Comme il y a beaucoup de choses passionnantes à dire, les scènes de Debrah et de Weltman conduisent le dessinateur Guérineau à multiplier et à rapetisser les cases, avec un peu plus d’audace dans les angles de vision. Atmosphère crépusculaire oblige, ces scènes sont à dominante rouge-orange. Les traits sont encore plus noirs que d’habitude (rides de Weltman, plis de ses vêtements). Le tout avec un art du trait et du tracé des corps humains consommé.

Bilan du cycle : une grande série qui mêle thriller, fantastique, SF, roman d’espionnage, polar. Du Michael Crichton en forme. Un dessin qui n’est pas des plus originaux, mais qui n’en est pas moins excellent.

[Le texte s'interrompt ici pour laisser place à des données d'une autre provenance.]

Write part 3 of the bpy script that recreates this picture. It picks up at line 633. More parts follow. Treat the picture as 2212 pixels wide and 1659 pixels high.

La dernière image, grand format, installe Debrah dans le même fauteuil que la couverture de l’album précédent. Il est trop grand pour elle. Les responsabilités l’écrasent. On sait déjà que, dans la saison 3, ce n’est plus le destin des hommes qui est entre les mains des stryges, mais le destin des stryges qui est entre les mains des hommes, ou plus exactement, d’une femme. À moins qu’il ne s’agisse d’une stryge.